Pollinators among chief beneficiaries of organic farming, study shows

Early mining bee (Andrena haemorrhoa) - image:Gail Hampshire
Early mining bee (Andrena haemorrhoa) - image:Gail Hampshire

Organic farms are home to around 30 per cent more wildlife species than conventional farms, a meta-analysis of nearly 100 studies by researchers form the University of Oxford and from Sweden and Switzerland has found.

"This result has been robust over the last 30 years of published studies and shows no sign of diminishing," they concluded.

They also noted: "The effect size varies with the organism group and crop studied, and is greater in landscapes with higher land-use intensity," while the effect was also smaller in orchards and vegetable fields than on arable land.

But pollinating insects showed an even more marked benefit from organic practices, with species numbers around 50 per cent higher.

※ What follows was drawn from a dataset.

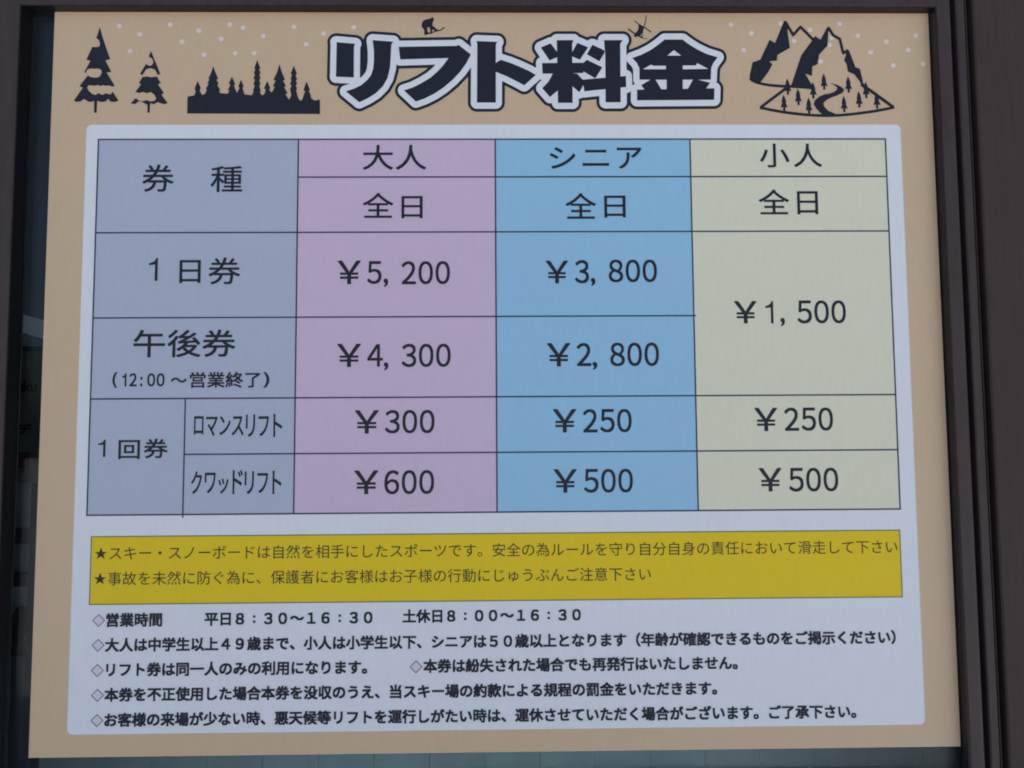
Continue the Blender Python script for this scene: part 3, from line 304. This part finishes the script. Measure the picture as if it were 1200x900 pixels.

Welcoming the study, Soil Association head of policy Emma Hockridge said: "There is a clear solution for pollinators with a known outcome – support organic farming and we can have 50 per cent more species of pollinators in our countryside.

"Yet in return for this, and many other benefits, UK organic farmers currently receive the lowest payments across the whole of the EU. We are urging the Government to redress this balance and ensure organic farmers in the UK are adequately supported in the new Common Agricultural Policy."